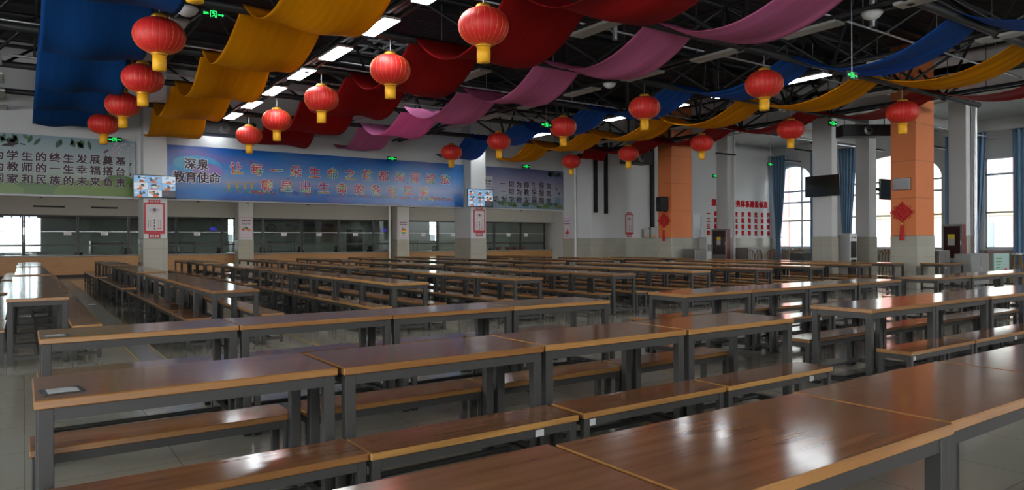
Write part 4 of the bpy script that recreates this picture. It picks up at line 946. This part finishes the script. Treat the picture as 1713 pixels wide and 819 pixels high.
--
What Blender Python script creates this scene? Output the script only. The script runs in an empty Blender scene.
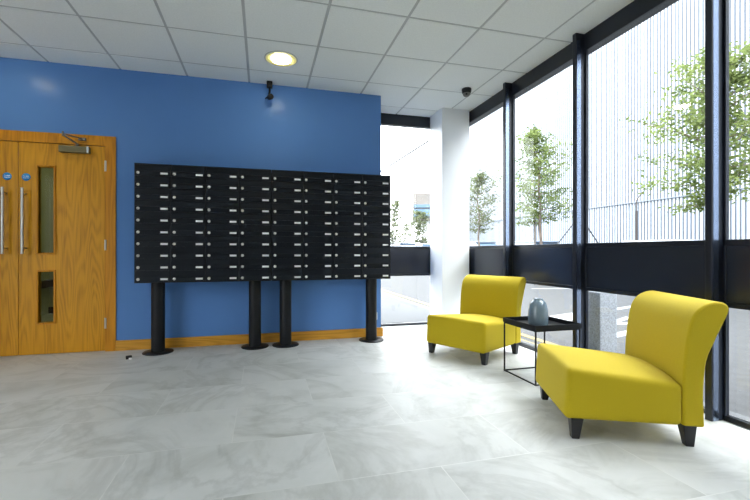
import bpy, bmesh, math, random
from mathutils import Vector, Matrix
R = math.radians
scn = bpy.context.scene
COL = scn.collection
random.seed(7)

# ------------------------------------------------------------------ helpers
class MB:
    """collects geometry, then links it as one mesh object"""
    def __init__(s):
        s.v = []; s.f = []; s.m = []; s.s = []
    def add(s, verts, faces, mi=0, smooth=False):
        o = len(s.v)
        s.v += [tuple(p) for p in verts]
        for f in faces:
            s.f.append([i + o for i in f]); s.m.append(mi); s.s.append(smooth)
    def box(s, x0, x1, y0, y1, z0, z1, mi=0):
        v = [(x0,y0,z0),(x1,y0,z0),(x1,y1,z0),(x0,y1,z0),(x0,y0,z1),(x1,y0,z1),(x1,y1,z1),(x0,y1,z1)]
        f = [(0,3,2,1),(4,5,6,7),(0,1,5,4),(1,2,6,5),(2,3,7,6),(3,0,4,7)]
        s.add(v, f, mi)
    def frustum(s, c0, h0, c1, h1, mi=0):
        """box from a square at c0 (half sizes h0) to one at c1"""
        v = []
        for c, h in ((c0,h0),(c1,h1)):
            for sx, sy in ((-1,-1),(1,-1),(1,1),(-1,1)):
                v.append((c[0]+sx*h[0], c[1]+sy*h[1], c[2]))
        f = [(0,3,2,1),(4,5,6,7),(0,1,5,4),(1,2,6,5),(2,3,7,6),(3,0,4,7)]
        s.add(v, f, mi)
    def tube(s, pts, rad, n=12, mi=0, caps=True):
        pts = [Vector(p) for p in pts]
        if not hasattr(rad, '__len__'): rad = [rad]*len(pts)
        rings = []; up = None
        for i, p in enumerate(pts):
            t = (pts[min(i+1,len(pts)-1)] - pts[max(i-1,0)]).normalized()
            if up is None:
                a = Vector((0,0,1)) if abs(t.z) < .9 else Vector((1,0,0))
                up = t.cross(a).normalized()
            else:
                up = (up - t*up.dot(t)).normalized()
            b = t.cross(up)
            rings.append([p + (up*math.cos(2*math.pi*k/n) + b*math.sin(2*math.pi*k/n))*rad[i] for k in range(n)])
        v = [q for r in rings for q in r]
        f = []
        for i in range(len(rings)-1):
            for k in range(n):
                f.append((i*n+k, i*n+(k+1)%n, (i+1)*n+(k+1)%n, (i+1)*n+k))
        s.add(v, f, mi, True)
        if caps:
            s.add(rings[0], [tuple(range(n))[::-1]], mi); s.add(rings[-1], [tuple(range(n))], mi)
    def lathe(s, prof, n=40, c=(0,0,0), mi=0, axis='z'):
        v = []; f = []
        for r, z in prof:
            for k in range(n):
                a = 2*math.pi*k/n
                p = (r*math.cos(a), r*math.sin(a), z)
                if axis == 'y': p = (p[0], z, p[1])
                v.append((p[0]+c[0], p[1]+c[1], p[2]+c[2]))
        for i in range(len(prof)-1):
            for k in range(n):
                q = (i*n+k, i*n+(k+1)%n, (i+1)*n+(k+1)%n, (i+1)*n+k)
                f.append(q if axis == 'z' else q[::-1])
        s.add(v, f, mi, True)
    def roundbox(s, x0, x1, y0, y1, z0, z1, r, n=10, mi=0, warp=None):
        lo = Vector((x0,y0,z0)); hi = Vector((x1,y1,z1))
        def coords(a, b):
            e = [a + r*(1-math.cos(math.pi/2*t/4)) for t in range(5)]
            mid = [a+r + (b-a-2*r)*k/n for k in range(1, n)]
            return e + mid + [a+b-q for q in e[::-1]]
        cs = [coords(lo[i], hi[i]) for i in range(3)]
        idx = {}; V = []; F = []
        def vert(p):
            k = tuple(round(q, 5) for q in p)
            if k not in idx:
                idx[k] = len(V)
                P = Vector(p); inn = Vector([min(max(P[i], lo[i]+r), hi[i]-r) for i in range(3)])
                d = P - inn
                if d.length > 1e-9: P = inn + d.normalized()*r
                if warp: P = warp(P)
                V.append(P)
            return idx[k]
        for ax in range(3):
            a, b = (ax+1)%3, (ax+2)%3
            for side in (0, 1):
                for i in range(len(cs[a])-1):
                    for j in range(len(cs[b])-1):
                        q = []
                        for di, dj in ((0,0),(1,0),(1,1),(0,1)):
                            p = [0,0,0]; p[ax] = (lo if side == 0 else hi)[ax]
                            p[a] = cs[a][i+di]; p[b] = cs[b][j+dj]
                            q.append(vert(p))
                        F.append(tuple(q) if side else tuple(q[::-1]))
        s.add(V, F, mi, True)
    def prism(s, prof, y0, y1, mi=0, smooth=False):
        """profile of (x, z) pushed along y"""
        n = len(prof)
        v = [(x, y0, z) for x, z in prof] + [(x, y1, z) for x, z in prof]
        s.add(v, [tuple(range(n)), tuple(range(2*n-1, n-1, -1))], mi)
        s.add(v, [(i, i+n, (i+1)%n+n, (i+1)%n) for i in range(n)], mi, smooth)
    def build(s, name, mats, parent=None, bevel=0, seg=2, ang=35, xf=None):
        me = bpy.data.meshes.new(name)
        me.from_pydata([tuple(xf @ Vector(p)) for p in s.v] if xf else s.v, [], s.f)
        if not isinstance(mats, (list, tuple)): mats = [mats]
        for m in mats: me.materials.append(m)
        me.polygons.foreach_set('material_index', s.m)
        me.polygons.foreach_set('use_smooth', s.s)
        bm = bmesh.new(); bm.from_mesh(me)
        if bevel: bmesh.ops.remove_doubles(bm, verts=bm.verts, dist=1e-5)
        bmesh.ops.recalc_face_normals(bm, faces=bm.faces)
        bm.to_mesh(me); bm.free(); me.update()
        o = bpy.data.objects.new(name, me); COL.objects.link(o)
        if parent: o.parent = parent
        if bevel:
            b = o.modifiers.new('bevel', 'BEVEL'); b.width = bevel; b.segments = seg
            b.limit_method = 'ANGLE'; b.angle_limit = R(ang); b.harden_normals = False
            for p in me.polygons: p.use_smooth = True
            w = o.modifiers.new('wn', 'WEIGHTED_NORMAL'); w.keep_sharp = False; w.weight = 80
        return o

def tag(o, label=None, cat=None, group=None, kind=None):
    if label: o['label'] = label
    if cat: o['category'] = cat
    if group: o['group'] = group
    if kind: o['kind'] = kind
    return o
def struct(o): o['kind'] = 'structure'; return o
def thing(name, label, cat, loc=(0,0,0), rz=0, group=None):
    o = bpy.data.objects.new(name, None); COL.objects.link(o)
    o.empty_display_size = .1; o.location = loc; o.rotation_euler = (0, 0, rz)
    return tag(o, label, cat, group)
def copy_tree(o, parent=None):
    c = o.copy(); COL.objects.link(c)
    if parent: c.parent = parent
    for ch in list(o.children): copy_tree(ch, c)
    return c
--
REQUIREMENT: Restate word for word the lines that begin at the one with "What Blender Python" and end at the one with "random.seed(7)", including both, and leave every picture aside.

SOLUTION BELOW:
What Blender Python script creates this scene? Output the script only. The script runs in an empty Blender scene.
import bpy, bmesh, math, random
from mathutils import Vector, Matrix
R = math.radians
scn = bpy.context.scene
COL = scn.collection
random.seed(7)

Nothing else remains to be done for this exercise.